## Task requirements
The lines beneath this instruction, from the first through the one containing "bpy.context.scene.view_settings.look='None'", must be transcribed exactly; no other line belongs in the output.

## Collected material
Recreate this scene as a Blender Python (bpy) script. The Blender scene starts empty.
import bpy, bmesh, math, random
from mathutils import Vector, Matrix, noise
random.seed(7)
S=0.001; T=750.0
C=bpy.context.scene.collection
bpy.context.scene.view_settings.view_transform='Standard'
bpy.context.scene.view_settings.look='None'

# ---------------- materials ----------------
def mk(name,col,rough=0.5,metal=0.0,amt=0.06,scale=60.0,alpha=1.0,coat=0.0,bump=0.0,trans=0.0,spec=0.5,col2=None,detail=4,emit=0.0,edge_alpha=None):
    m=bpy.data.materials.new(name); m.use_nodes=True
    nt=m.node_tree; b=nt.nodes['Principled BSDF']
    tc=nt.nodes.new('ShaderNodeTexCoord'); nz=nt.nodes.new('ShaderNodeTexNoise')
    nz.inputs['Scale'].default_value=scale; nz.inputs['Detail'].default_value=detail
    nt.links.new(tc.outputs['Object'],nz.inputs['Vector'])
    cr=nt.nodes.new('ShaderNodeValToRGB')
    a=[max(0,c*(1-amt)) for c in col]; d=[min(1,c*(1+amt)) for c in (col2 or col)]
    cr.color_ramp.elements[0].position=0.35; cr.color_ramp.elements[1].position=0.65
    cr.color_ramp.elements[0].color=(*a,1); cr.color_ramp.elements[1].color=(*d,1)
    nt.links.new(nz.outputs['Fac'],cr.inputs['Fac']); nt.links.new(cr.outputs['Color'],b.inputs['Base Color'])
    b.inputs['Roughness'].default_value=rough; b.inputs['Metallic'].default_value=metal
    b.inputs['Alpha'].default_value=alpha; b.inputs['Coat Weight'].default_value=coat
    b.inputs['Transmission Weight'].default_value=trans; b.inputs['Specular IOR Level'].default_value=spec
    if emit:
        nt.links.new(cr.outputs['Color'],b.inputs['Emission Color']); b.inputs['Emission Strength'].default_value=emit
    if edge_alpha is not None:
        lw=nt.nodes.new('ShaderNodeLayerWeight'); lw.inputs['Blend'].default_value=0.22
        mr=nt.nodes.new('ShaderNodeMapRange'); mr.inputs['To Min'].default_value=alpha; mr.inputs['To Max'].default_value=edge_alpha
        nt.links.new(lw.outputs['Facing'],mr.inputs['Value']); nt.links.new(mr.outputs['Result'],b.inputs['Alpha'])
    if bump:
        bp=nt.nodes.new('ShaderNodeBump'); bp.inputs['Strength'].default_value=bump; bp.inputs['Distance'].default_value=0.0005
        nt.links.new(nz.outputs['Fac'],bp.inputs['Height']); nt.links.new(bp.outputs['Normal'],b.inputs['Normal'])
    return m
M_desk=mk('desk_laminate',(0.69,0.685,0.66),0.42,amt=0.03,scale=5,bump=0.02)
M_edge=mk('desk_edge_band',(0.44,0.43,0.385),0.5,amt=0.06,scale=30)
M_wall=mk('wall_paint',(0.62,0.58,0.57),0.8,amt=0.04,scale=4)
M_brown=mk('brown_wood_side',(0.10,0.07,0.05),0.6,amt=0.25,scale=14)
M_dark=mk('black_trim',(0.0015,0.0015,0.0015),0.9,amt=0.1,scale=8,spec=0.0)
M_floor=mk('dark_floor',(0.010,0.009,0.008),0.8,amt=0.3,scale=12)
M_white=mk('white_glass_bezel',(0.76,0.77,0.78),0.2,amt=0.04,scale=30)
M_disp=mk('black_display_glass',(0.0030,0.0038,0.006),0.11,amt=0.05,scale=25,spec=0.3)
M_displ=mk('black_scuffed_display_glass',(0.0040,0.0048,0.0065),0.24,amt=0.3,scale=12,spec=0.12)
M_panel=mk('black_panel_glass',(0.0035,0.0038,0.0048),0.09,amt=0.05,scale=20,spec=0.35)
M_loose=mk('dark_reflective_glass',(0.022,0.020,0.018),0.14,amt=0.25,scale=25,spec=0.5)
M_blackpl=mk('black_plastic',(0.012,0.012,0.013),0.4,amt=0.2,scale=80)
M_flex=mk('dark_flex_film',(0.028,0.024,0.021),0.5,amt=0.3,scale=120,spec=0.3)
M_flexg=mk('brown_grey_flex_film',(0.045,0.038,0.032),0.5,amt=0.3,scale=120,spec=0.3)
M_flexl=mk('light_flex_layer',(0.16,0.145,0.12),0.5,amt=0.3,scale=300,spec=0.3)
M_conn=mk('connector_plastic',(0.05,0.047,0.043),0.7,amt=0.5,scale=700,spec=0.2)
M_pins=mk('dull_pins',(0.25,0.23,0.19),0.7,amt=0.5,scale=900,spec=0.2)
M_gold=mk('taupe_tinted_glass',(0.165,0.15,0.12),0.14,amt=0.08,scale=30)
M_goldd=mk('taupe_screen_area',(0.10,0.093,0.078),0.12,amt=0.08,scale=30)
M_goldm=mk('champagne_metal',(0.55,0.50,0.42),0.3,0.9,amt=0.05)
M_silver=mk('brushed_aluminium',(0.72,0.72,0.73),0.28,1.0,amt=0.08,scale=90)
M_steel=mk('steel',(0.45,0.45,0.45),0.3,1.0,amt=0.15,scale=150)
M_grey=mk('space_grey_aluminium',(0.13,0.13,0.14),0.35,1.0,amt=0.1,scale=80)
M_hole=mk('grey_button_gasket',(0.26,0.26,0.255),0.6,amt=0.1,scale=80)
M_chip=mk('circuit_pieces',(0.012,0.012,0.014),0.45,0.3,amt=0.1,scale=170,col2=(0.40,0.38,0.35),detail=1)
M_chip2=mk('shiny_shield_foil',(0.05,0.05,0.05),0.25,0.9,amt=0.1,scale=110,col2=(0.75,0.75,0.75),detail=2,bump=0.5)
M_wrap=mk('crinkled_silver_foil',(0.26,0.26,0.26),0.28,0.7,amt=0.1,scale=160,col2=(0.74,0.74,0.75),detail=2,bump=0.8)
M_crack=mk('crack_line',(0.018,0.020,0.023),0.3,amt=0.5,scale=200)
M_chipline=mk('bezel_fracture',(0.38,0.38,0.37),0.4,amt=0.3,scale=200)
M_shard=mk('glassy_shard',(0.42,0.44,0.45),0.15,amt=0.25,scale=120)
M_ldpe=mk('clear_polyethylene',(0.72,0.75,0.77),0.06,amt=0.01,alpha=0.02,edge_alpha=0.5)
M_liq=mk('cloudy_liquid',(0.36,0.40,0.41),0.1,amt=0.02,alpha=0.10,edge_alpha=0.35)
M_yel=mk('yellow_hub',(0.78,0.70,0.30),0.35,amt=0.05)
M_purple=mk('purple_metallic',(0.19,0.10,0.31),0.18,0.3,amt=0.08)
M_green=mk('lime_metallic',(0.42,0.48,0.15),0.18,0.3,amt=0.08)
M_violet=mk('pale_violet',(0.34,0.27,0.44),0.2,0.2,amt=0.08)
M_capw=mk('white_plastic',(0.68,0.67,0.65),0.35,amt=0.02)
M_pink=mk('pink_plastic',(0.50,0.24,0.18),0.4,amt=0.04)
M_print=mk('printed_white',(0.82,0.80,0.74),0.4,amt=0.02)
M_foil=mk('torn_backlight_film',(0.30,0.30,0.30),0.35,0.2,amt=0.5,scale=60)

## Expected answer
Recreate this scene as a Blender Python (bpy) script. The Blender scene starts empty.
import bpy, bmesh, math, random
from mathutils import Vector, Matrix, noise
random.seed(7)
S=0.001; T=750.0
C=bpy.context.scene.collection
bpy.context.scene.view_settings.view_transform='Standard'
bpy.context.scene.view_settings.look='None'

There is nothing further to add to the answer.